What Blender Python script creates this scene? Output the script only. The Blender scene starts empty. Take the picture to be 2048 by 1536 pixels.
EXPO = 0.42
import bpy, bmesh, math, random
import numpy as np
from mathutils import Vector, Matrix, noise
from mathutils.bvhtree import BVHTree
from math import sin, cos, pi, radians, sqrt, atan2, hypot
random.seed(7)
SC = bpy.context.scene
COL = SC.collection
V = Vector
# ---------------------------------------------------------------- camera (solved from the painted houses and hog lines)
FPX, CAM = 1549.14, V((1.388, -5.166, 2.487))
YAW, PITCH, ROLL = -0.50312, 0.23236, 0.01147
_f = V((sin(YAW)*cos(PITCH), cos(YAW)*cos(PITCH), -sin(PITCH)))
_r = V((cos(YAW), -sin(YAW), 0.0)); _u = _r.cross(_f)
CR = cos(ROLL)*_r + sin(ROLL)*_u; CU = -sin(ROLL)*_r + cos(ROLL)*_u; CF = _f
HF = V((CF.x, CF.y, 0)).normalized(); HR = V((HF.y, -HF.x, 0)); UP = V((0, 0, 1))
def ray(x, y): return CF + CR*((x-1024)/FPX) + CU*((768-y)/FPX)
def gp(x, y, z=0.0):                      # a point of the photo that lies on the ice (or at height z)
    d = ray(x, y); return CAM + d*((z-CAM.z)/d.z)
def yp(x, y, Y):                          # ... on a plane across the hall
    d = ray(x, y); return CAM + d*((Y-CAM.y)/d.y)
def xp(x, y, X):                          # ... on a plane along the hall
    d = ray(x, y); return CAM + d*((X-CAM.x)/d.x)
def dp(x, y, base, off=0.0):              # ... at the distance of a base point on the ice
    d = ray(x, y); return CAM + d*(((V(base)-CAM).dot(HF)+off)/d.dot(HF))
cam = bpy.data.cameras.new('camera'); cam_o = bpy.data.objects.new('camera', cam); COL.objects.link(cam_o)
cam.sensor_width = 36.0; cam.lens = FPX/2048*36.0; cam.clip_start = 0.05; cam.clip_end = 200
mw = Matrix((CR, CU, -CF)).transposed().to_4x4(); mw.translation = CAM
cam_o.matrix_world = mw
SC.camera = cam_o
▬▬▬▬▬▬
> **Stated exercise**
Print the listing above in its entirety, with every line exact.

> **Answer to the exercise**
What Blender Python script creates this scene? Output the script only. The Blender scene starts empty. Take the picture to be 2048 by 1536 pixels.
EXPO = 0.42
import bpy, bmesh, math, random
import numpy as np
from mathutils import Vector, Matrix, noise
from mathutils.bvhtree import BVHTree
from math import sin, cos, pi, radians, sqrt, atan2, hypot
random.seed(7)
SC = bpy.context.scene
COL = SC.collection
V = Vector
# ---------------------------------------------------------------- camera (solved from the painted houses and hog lines)
FPX, CAM = 1549.14, V((1.388, -5.166, 2.487))
YAW, PITCH, ROLL = -0.50312, 0.23236, 0.01147
_f = V((sin(YAW)*cos(PITCH), cos(YAW)*cos(PITCH), -sin(PITCH)))
_r = V((cos(YAW), -sin(YAW), 0.0)); _u = _r.cross(_f)
CR = cos(ROLL)*_r + sin(ROLL)*_u; CU = -sin(ROLL)*_r + cos(ROLL)*_u; CF = _f
HF = V((CF.x, CF.y, 0)).normalized(); HR = V((HF.y, -HF.x, 0)); UP = V((0, 0, 1))
def ray(x, y): return CF + CR*((x-1024)/FPX) + CU*((768-y)/FPX)
def gp(x, y, z=0.0):                      # a point of the photo that lies on the ice (or at height z)
    d = ray(x, y); return CAM + d*((z-CAM.z)/d.z)
def yp(x, y, Y):                          # ... on a plane across the hall
    d = ray(x, y); return CAM + d*((Y-CAM.y)/d.y)
def xp(x, y, X):                          # ... on a plane along the hall
    d = ray(x, y); return CAM + d*((X-CAM.x)/d.x)
def dp(x, y, base, off=0.0):              # ... at the distance of a base point on the ice
    d = ray(x, y); return CAM + d*(((V(base)-CAM).dot(HF)+off)/d.dot(HF))
cam = bpy.data.cameras.new('camera'); cam_o = bpy.data.objects.new('camera', cam); COL.objects.link(cam_o)
cam.sensor_width = 36.0; cam.lens = FPX/2048*36.0; cam.clip_start = 0.05; cam.clip_end = 200
mw = Matrix((CR, CU, -CF)).transposed().to_4x4(); mw.translation = CAM
cam_o.matrix_world = mw
SC.camera = cam_o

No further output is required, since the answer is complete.